Journal Entry 1 by minx2012 on Wednesday, November 2, 2005
Part of a very good haul of books from a charity shop on Carlisle's Wigton Road (go visit the Salvation Army shop with the changing room that doubles as a reading room!).

The back blurb:
"Quoyle is a hapless, hopeless hack journalist living and working in new York. When his no-good wife is killed in a spectacular road accident, Quoyle heads for the land of his forefathers - the remotest corner of far-flung Newfoundland. With his delinquent daughters, Bunny and Sunshine, in tow, Quoyle finds himself a part of an unfolding, exhilarating Atlantic drama."

Journal Entry 2 by minx2012 at Ealing, Greater London United Kingdom on Tuesday, August 10, 2010
I started reading this when I was on jury duty. I'd been sat waiting to be called onto a panel for days and was getting bored, but then Quoyle's story grabbed me and made me hope my name wasn't called.
One of the review snippets on the back calls it observantly funny; I must have a different sense of humour, because while it utterly absorbed me I didn't ever find myself chuckling. Quoyle is one of those characters I would usually hate an author for creating, seemingly doomed to get the worst of everything all the time, someone you can't help feeling sorry and sad for to the point that it physically hurts you.

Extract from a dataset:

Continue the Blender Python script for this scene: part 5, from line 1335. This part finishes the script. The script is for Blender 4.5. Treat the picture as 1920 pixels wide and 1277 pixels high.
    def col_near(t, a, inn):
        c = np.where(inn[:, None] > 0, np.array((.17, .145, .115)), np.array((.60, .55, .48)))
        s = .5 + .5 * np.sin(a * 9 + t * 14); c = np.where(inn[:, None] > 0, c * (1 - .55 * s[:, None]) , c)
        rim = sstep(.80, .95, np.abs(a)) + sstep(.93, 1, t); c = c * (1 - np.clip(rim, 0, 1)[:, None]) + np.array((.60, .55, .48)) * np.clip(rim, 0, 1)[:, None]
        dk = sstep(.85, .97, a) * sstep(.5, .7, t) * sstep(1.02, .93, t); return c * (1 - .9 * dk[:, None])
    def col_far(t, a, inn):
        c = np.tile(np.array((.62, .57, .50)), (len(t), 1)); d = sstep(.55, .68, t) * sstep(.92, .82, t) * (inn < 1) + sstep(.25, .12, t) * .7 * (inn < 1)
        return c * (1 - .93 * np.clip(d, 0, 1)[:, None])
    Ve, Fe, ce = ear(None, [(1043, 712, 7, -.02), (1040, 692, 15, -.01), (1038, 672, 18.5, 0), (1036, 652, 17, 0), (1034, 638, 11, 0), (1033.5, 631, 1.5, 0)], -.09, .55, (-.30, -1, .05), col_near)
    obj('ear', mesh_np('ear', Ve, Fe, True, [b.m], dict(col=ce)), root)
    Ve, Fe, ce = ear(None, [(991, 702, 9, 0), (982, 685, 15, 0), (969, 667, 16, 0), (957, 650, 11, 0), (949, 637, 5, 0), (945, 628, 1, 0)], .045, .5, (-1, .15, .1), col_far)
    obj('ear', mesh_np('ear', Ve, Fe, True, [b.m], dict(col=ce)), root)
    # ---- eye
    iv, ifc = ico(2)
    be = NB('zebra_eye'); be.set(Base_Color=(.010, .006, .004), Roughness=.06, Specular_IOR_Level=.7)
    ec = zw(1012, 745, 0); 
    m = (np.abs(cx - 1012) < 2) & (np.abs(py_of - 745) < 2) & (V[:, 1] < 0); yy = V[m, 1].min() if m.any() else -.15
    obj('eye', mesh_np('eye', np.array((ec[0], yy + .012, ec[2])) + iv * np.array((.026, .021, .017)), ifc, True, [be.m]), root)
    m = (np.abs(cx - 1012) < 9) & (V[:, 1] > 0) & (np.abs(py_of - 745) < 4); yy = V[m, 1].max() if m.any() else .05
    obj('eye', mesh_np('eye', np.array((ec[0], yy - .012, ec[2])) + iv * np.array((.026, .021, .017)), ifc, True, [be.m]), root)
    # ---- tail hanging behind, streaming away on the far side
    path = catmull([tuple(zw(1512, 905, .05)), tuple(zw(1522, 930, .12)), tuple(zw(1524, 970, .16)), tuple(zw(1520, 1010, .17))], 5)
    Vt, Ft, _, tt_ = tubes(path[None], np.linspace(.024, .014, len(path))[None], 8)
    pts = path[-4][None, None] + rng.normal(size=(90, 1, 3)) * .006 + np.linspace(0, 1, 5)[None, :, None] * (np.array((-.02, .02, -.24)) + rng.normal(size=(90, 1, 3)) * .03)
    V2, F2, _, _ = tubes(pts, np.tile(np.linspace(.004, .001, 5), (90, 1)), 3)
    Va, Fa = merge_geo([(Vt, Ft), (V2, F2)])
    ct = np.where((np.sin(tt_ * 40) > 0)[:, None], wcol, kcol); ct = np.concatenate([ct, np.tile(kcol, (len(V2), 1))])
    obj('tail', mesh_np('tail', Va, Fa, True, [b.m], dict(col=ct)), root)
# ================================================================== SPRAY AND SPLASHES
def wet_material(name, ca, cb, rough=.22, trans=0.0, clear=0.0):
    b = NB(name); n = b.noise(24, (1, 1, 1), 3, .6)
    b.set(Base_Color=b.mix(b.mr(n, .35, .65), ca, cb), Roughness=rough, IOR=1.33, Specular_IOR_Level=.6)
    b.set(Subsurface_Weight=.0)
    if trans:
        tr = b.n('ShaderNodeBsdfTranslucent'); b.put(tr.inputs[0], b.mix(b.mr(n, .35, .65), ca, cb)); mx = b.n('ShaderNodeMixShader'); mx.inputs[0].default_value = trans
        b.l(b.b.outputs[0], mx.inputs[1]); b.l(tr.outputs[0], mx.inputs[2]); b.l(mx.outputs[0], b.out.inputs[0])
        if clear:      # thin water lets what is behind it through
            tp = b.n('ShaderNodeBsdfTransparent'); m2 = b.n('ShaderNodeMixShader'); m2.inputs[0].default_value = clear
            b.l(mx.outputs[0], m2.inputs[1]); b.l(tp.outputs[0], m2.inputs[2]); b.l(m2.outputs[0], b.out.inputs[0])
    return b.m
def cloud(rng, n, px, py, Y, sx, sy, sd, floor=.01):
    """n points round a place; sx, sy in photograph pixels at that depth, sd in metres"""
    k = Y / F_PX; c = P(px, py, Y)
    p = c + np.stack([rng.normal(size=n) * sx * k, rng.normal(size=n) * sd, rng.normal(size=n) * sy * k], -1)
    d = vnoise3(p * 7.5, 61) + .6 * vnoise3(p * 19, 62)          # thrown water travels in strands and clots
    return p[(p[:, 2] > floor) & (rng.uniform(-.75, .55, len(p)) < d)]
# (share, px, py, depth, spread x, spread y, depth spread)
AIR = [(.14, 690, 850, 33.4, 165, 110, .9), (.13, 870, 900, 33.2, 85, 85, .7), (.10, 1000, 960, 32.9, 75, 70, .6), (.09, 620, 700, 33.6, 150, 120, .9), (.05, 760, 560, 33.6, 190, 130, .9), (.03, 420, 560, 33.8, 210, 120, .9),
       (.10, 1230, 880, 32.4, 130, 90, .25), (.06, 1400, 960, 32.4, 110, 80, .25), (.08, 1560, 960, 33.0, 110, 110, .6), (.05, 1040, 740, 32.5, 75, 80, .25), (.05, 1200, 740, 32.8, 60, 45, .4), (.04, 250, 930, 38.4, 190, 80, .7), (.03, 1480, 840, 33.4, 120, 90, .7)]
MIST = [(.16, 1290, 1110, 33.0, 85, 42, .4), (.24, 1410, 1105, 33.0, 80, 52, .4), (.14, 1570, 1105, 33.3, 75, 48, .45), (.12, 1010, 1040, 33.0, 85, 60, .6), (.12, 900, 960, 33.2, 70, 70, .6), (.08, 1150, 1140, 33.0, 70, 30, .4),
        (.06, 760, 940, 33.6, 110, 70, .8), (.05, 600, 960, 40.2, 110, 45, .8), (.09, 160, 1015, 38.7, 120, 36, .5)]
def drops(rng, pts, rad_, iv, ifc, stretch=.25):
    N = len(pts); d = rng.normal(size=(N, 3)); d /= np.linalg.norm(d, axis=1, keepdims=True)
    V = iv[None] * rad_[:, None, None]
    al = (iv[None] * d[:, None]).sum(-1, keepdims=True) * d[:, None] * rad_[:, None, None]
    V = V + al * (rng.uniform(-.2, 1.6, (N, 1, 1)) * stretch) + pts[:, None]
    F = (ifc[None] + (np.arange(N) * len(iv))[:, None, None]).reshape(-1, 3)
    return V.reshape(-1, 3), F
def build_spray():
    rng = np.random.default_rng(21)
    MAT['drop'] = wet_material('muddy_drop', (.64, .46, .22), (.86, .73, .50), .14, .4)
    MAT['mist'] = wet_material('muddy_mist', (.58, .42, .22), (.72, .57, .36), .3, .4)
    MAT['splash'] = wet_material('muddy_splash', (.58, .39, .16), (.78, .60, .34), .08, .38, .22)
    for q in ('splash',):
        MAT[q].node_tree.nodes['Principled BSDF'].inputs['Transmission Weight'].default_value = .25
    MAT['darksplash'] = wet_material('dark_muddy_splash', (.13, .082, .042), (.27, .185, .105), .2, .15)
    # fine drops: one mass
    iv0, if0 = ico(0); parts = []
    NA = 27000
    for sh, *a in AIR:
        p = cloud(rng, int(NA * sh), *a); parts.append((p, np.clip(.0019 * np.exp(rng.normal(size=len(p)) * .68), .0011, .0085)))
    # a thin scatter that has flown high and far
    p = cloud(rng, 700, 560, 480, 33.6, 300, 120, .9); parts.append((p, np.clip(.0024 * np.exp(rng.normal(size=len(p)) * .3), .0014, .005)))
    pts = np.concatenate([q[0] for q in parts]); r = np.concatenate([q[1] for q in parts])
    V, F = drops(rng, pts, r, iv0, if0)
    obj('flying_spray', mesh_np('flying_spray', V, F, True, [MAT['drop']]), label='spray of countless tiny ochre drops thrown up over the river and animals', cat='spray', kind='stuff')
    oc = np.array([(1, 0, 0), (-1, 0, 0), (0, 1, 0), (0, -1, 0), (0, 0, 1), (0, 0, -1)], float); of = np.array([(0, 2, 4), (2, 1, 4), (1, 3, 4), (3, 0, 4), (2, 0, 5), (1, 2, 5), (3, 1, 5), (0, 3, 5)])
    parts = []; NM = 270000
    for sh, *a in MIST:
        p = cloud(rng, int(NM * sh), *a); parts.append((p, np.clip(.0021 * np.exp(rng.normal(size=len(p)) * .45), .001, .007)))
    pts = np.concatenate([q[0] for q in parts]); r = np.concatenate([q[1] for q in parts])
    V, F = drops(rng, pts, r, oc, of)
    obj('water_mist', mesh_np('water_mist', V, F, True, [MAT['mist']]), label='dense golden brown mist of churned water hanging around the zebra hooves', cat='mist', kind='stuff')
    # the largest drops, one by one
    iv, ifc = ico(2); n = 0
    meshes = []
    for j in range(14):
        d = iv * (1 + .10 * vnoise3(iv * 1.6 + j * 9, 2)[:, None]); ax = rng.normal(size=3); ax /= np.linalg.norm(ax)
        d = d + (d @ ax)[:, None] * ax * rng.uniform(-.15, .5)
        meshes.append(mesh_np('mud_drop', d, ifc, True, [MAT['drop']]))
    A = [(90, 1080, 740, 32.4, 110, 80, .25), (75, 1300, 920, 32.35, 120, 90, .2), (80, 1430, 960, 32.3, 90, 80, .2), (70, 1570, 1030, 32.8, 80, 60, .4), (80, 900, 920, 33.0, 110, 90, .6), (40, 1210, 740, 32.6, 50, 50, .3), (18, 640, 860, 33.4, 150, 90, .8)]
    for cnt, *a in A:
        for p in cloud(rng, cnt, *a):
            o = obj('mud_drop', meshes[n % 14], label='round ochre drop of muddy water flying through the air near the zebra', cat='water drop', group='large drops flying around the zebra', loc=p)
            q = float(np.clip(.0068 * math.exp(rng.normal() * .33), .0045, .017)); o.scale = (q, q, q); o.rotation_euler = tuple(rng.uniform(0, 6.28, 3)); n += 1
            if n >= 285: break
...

But Annie Proulox keeps him from becoming such a character by surrounding him with people who've had more than their fair share of trials and hardships, and by giving most of them a healthy dose of wry anger to help them cope.
The film soon became about the boats and Quoyle's news items on them, but while they're an unmistakeable part of the town's life, the book uses them as most of us use cars - they're an essential part of daily life but only occasionally are they truly noteworthy. It's the people who run and maintain them that make the heart of this novel, and the smell of seasalt air tinged with seal fin pie wafting out of the pages that keeps you coming back.